TAHLEQUAH, Okla. (AP) – The Cherokee Nation Supreme Court decided Sunday to count the number of absentee ballot envelopes from the American Indian tribe's disputed principal chief election, hoping the count might produce a more accurate number of absentee votes.

On the court's third day of hearings in the dispute, justices recessed to travel across Tahlequah to the tribal election commission offices to count envelopes and possibly re-count the absentee ballots. Overall vote totals have been different after several counts, with the major difference being in the number of absentee ballots cast for longtime tribal councilman Bill John Baker and three-term incumbent Chief Chad Smith.

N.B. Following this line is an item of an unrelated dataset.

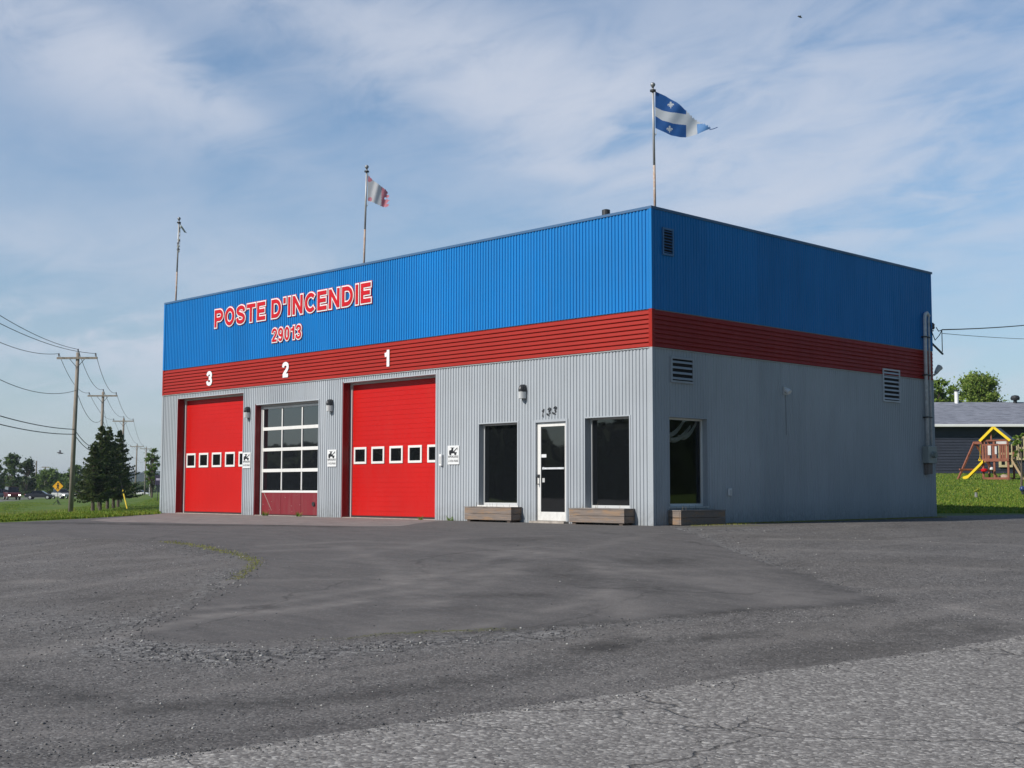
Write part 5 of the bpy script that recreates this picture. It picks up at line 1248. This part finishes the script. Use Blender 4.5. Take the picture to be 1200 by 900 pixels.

Smith's campaign said Sunday evening that officials counted 6,166 envelopes, hundreds more than the number of ballots counted in the latest re-count.

About 15,000 votes were cast during the June 25 election. Unofficial returns the next morning gave Baker the lead by 11 votes, but the next day the tribal election commission declared Smith the winner by seven votes.

Baker then asked for a hand recount of ballots, which showed him with a 266-vote lead, which led Smith to ask for a machine recount. The court is considering Smith's request, but hasn't decided whether to grant it or possibly order a new election.

Smith maintains that 273 absentee ballots were missing in the hand-recount totals. In court documents, he noted that the number of absentee ballots counted on June 25 was 6,143, but that number dropped to 5,870 during the June 30 recount.

Representatives from both sides were being allowed to observe the envelope count, although the media was barred.

The Tahlequah-based Cherokee Nation is Oklahoma's largest tribe and one of the nation's biggest, with membership approaching 300,000 people. Smith or Baker will administer a $600 million annual tribal budget after an inauguration set for Aug. 14.